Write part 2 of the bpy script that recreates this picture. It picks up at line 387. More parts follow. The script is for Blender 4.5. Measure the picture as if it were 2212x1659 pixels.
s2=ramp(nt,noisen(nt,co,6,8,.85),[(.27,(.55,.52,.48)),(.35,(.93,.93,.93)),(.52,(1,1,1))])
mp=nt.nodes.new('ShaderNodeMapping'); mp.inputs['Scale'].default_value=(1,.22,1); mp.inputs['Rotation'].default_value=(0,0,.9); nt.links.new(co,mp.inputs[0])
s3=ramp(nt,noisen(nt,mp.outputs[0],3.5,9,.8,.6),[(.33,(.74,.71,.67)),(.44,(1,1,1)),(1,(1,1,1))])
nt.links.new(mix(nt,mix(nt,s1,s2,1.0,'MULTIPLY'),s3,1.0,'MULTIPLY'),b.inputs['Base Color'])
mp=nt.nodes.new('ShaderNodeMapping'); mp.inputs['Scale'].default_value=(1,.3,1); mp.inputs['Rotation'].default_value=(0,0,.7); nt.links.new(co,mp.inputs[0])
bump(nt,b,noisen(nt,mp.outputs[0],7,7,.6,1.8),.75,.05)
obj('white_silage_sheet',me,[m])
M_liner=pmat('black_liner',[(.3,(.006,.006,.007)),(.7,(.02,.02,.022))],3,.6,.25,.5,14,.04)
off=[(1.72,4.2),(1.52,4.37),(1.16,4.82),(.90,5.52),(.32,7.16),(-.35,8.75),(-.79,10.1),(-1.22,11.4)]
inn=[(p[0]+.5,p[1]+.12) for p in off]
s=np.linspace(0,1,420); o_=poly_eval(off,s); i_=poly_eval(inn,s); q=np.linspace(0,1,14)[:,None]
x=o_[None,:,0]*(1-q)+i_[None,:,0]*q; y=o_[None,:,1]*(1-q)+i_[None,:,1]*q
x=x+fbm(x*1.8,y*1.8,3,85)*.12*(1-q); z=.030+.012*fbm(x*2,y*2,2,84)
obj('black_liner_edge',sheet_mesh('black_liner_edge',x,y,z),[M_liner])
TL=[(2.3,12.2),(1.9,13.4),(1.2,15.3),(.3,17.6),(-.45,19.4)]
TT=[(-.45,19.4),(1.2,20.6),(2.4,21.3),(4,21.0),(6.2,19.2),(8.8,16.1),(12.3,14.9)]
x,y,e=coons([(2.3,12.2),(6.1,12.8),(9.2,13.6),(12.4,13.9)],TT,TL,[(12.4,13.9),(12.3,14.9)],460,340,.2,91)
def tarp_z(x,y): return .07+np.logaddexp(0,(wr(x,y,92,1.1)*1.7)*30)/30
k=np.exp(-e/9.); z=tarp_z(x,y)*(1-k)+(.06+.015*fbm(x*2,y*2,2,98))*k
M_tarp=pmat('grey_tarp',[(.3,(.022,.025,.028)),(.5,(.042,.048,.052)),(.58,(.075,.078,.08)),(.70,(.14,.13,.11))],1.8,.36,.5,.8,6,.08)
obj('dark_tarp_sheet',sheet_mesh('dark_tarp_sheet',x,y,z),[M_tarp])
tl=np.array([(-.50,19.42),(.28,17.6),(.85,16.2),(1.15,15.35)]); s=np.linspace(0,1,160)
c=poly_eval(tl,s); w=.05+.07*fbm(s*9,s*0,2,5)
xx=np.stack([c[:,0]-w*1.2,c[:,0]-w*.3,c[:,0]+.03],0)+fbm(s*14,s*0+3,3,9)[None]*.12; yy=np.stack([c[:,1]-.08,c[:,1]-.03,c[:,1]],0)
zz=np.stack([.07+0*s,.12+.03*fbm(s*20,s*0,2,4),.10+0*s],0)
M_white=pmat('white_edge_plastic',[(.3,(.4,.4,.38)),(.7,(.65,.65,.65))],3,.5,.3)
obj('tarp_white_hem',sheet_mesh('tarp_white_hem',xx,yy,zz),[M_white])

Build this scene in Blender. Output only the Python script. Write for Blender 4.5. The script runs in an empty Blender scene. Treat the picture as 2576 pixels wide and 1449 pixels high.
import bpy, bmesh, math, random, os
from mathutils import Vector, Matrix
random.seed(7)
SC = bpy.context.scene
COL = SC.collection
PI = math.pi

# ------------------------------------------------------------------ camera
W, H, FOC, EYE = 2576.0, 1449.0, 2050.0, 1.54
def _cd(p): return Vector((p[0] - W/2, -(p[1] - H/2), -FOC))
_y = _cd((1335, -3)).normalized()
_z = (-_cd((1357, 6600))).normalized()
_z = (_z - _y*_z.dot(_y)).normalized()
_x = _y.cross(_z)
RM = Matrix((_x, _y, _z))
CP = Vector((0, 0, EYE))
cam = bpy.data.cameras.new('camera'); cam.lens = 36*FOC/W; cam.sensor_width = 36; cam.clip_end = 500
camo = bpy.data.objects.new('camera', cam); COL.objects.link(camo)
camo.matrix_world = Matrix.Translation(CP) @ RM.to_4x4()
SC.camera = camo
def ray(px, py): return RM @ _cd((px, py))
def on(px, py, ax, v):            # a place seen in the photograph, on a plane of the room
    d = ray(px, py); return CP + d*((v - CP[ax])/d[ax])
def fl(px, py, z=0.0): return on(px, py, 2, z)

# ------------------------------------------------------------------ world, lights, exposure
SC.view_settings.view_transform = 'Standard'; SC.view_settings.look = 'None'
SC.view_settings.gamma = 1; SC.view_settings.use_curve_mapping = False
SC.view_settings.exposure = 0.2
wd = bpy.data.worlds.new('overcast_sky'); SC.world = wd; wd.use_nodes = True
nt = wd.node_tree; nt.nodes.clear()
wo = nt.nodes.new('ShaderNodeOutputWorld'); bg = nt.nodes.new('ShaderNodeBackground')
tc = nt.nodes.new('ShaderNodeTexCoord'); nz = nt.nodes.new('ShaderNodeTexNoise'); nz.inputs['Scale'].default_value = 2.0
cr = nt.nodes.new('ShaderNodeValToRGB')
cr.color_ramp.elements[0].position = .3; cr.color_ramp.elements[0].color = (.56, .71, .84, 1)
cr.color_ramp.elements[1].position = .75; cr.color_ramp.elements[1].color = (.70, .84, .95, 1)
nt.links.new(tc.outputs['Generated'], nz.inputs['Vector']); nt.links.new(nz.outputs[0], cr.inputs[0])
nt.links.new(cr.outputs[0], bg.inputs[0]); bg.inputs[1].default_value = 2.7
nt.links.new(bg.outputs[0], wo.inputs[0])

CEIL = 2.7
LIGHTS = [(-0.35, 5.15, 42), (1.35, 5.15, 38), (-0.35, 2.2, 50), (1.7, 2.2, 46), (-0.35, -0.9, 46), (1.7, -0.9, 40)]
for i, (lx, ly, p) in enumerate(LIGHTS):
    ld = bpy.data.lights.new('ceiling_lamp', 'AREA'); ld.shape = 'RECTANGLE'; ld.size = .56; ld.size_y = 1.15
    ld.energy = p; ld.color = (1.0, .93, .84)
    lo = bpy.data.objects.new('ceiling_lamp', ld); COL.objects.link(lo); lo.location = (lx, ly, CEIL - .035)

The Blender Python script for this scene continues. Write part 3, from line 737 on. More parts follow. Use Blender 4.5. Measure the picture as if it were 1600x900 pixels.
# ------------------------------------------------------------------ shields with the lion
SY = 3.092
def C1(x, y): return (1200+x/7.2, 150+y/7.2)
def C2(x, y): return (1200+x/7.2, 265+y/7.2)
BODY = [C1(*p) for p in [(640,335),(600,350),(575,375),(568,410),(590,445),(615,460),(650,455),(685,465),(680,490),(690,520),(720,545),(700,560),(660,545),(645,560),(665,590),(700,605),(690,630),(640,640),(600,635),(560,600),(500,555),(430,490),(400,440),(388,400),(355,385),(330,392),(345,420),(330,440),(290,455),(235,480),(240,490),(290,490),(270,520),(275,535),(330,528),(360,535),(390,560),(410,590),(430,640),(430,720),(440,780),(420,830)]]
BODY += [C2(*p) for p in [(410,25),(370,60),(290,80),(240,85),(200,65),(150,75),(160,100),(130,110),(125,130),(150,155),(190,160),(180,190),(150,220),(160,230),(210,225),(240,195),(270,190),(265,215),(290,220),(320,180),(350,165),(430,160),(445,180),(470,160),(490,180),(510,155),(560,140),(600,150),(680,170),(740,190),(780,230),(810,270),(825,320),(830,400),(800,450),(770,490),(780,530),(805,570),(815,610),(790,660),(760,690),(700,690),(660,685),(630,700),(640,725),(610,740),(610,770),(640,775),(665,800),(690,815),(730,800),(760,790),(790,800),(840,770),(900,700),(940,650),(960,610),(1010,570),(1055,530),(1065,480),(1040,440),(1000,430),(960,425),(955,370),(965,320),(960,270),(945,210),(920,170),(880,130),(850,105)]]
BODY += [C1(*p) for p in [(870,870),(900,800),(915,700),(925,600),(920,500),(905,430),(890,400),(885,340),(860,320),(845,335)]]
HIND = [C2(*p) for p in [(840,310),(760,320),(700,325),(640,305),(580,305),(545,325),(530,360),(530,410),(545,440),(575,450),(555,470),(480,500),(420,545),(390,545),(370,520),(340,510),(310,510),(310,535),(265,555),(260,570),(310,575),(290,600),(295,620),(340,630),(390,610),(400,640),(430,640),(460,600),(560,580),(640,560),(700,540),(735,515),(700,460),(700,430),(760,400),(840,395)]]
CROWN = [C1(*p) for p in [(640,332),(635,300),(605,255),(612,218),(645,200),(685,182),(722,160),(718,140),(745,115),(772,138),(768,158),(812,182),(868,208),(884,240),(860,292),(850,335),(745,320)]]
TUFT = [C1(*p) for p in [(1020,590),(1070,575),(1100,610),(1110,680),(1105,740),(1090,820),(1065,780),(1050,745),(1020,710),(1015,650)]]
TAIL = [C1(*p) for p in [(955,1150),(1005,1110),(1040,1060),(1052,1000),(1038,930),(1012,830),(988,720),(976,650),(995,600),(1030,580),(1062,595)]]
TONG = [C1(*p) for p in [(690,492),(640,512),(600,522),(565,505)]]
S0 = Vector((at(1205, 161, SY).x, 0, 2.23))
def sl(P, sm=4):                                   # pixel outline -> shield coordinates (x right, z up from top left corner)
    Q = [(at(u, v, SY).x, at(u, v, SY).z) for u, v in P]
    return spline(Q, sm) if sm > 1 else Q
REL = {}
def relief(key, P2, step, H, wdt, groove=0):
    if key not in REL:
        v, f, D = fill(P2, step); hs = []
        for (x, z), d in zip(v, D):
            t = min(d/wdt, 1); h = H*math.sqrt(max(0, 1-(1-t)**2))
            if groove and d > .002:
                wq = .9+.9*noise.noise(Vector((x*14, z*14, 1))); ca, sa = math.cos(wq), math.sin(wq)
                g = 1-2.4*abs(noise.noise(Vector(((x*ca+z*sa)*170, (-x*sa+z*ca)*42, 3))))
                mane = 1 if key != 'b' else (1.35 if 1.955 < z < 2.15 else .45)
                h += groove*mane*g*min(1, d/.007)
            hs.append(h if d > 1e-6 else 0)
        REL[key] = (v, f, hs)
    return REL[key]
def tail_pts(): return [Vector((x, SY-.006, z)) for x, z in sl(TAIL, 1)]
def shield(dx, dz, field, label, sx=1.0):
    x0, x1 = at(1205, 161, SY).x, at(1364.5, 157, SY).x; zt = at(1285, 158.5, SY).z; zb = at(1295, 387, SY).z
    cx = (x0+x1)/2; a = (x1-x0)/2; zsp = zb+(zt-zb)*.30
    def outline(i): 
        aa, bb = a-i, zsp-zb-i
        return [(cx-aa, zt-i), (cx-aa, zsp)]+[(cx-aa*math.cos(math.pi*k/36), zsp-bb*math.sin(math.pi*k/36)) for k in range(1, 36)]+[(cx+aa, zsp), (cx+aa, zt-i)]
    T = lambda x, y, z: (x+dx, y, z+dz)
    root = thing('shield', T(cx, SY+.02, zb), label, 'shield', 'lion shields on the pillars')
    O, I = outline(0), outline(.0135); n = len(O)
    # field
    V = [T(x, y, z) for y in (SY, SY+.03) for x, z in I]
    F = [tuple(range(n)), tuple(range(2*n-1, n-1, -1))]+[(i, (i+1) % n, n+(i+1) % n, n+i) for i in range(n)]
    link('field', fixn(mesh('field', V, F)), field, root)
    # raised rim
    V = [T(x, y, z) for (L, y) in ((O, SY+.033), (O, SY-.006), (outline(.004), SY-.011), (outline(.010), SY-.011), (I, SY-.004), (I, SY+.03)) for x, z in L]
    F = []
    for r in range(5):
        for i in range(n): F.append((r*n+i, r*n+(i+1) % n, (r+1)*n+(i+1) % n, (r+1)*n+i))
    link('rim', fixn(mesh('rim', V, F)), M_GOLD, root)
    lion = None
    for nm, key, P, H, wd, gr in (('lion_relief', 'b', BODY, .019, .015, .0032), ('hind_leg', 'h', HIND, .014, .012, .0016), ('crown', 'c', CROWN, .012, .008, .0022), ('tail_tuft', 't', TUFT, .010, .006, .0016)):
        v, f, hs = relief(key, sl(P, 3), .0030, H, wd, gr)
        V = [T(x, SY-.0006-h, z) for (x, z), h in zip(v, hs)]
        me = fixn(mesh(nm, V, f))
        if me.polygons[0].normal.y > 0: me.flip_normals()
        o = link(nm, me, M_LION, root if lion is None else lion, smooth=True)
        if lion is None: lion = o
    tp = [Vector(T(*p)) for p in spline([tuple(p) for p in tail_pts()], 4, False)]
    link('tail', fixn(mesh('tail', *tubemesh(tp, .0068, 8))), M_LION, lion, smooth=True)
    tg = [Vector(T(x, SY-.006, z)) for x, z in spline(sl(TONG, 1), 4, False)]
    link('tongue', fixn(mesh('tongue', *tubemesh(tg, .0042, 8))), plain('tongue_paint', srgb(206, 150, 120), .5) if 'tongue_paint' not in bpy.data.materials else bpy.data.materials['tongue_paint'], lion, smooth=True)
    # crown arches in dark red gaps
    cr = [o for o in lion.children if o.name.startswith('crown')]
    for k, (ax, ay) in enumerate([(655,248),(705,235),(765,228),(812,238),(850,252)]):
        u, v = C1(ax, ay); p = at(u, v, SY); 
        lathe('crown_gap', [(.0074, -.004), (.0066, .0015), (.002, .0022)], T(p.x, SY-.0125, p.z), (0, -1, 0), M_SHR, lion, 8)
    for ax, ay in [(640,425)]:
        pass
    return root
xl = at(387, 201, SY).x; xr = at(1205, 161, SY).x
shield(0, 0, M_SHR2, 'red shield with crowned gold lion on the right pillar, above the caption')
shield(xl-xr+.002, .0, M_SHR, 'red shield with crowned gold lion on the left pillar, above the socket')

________

What the task requires >>
Your task is to output exactly the lines from the one with "Build this scene" through the one with "def fl(px, py, z=0.0): return", counting both ends.

Problem solution >>
Build this scene in Blender. Output only the Python script. Write for Blender 4.5. The script runs in an empty Blender scene. Treat the picture as 2576 pixels wide and 1449 pixels high.
import bpy, bmesh, math, random, os
from mathutils import Vector, Matrix
random.seed(7)
SC = bpy.context.scene
COL = SC.collection
PI = math.pi

# ------------------------------------------------------------------ camera
W, H, FOC, EYE = 2576.0, 1449.0, 2050.0, 1.54
def _cd(p): return Vector((p[0] - W/2, -(p[1] - H/2), -FOC))
_y = _cd((1335, -3)).normalized()
_z = (-_cd((1357, 6600))).normalized()
_z = (_z - _y*_z.dot(_y)).normalized()
_x = _y.cross(_z)
RM = Matrix((_x, _y, _z))
CP = Vector((0, 0, EYE))
cam = bpy.data.cameras.new('camera'); cam.lens = 36*FOC/W; cam.sensor_width = 36; cam.clip_end = 500
camo = bpy.data.objects.new('camera', cam); COL.objects.link(camo)
camo.matrix_world = Matrix.Translation(CP) @ RM.to_4x4()
SC.camera = camo
def ray(px, py): return RM @ _cd((px, py))
def on(px, py, ax, v):            # a place seen in the photograph, on a plane of the room
    d = ray(px, py); return CP + d*((v - CP[ax])/d[ax])
def fl(px, py, z=0.0): return on(px, py, 2, z)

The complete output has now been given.